● **TASK REQUIREMENTS**:
Present each line of the entries below that holds the word "picture".

● **MATERIAL FOR THIS TASK**:
-*-

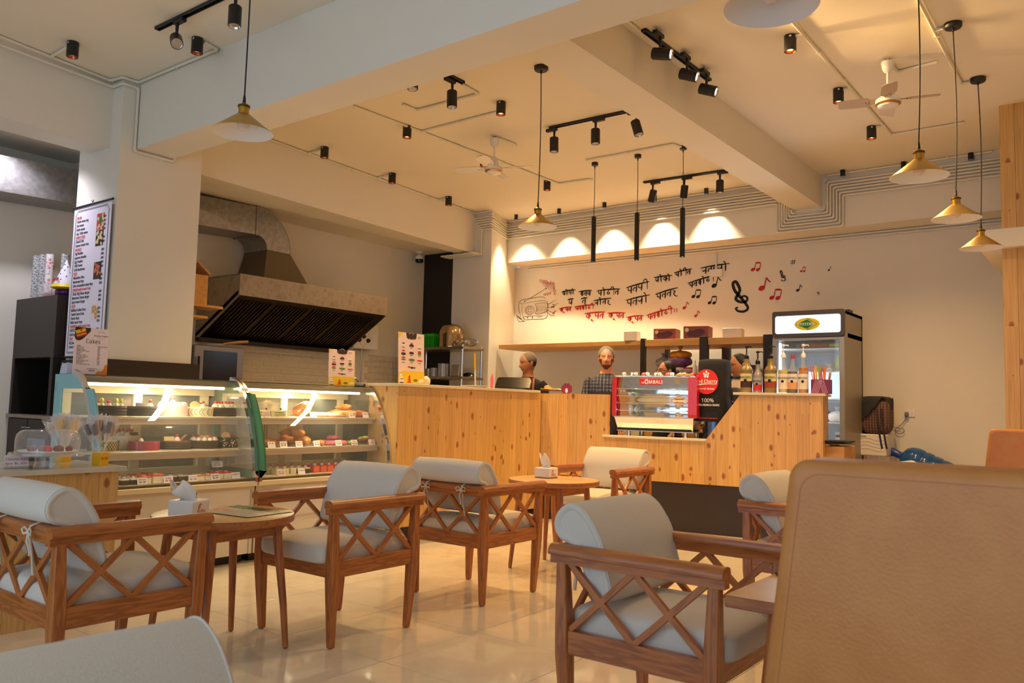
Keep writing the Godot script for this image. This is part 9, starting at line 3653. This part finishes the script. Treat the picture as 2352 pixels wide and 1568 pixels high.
func seating() -> void:
	var c := make_chair("teak armchair with pale cushions, facing us beside the menu-strewn round table")
	c.position = Vector3(-3.045, 0.0035, -2.67)
	dup(c, Vector3(-3.04, 0.0035, -3.7), PI, "teak armchair with pale cushions, its back turned, tied bows showing, mid floor")
	dup(c, Vector3(-3.06, 0.0035, -1.53), PI, "teak armchair with pale cushions, its back turned, beside the low pastry counter")
	dup(c, Vector3(-3.2, 0.0035, -5.36), 0.0, "teak armchair with pale cushions, facing us before the pine bar")
	dup(c, Vector3(-1.2, 0.0035, -2.465), PI / 2, "large teak armchair with beige cushions, seen side on before the square table")
	dup(c, Vector3(-1.27, 0.0035, -4.19), PI / 2, "teak armchair half hidden behind the tan bench, roll cushion showing")
	dup(c, Vector3(-0.815, 0.0035, -0.43), PI / 2, "teak armchair closest to us, only its beige back cushion in the corner")
	dup(c, Vector3(-1.47, 0.0035, -5.95), -PI / 2, "teak armchair of which just a cushion top peeps over the tan bench")
	round_table(Vector3(-3.15, 0, -2.115), 0.295, 0.572, "round wooden table with tissue box and menu, next to the showcase")
	round_table(Vector3(-3.12, 0, -4.6), 0.305, 0.583, "round wooden table with only a tissue box, near the pine bar")
	square_table(Vector3(-0.6, 0, -2.46), 0.6, 0.572, "square wooden table, a corner showing beside the tan bench")
	tissue_box(Vector3(-3.162, 0.5725, -1.953), 0.43, false, "white tissue box with red mark on the table by the showcase")
	tissue_box(Vector3(-3.222, 0.5835, -4.657), 0.05, true, "white tissue box with an upright tissue on the farther round table")
	var b := make_bench("large tan leather bench back filling the lower right corner")
	b.position = Vector3(-0.417, 0, -1.23)
	dup(b, Vector3(-0.757, 0, -6.1), 0.0, "tan leather bench at the far right before the pine post")
	# menu lying on the round table
	var t := thing("menu_card", "laminated printed menu lying on the round table by the tissue box", "menu", Vector3(-3.14, 0.5725, -2.2), 0.12)
	var g := Geo.new()
	g.box(Vector3(0, 0.0012, 0), Vector3(0.345, 0.0022, 0.255), 0.0008)
	part("card", g, mats["black_gloss"], t)
	g = Geo.new()
	g.quad(Vector3(-0.165, 0.0026, 0.12), Vector3(0.165, 0.0026, 0.12), Vector3(0.165, 0.0026, -0.12), Vector3(-0.165, 0.0026, -0.12), Vector3.UP)
	part("print", g, menu_print(), t)
	var t2 := thing("menu_card", "dark printed menu lying on the square table", "menu", Vector3(-0.72, 0.5725, -2.53), 0.5)
	g = Geo.new()
	g.box(Vector3(0, 0.0012, 0), Vector3(0.3, 0.0022, 0.21), 0.0008)
	part("card", g, mats["black_gloss"], t2)
	g = Geo.new()
	g.quad(Vector3(-0.135, 0.0026, 0.09), Vector3(0.135, 0.0026, 0.09), Vector3(0.135, 0.0026, -0.09), Vector3(-0.135, 0.0026, -0.09), Vector3.UP)
	part("print", g, mat("orange_print", srgb(206, 92, 60), 0.3), t2)


func menu_print() -> Material:
	var im := Image.create(256, 192, false, Image.FORMAT_RGB8)
	im.fill(srgb(206, 188, 160))
	im.fill_rect(Rect2i(0, 0, 256, 56), srgb(40, 46, 34))
	var rng := RandomNumberGenerator.new()
	rng.seed = 4
	for i in 260:
		var c: Color = [srgb(150, 190, 70), srgb(70, 90, 50), srgb(30, 36, 30), srgb(110, 150, 60)][rng.randi() % 4]
		im.fill_rect(Rect2i(rng.randi() % 250, rng.randi() % 48, 3 + rng.randi() % 14, 2 + rng.randi() % 6), c)
	for i in 150:
		im.fill_rect(Rect2i(10 + rng.randi() % 70, 90 + rng.randi() % 80, 3 + rng.randi() % 12, 2 + rng.randi() % 7), [srgb(232, 140, 100), srgb(220, 104, 70), srgb(240, 190, 140)][rng.randi() % 3])
	for r in 20:
		var x := 96
		while x < 236:
			var w := 4 + rng.randi() % 12
			im.fill_rect(Rect2i(x, 66 + r * 6, w, 2), srgb(120, 96, 78))
			x += w + 4
	var m := mat("menu_print", Color.WHITE, 0.25)
	m.albedo_texture = ImageTexture.create_from_image(im)
	return m
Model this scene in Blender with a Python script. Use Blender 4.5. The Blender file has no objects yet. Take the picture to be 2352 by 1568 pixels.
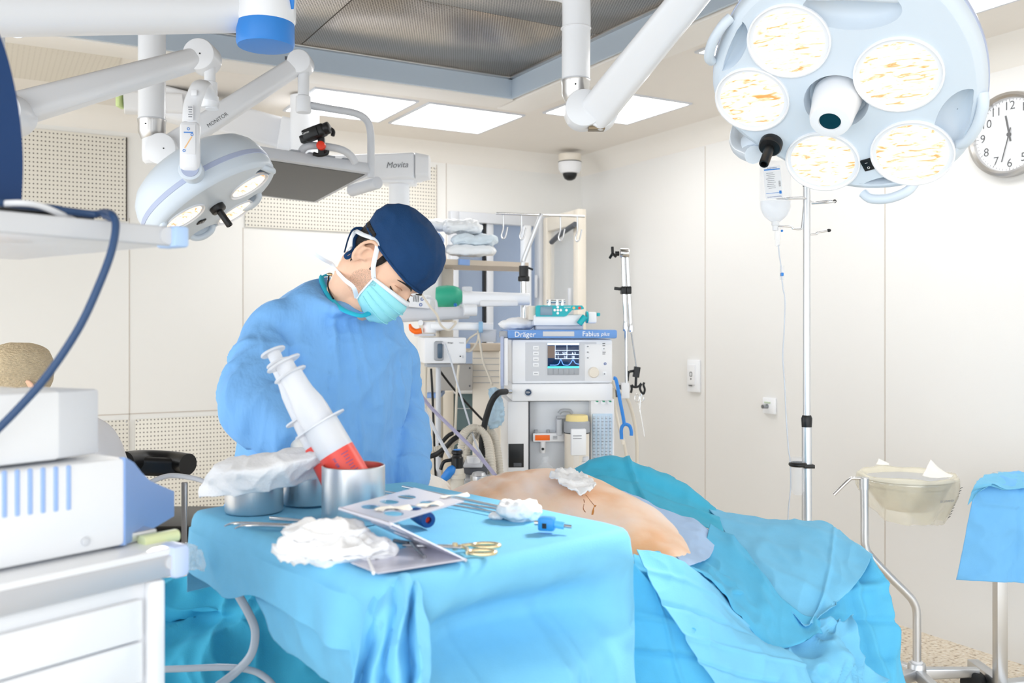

-*-

● **WRITTEN REPLY**:
Keep writing the Godot script for this image. This is part 9, starting at line 3653. This part finishes the script. Treat the picture as 2352 pixels wide and 1568 pixels high.
Model this scene in Blender with a Python script. Use Blender 4.5. The Blender file has no objects yet. Take the picture to be 2352 by 1568 pixels.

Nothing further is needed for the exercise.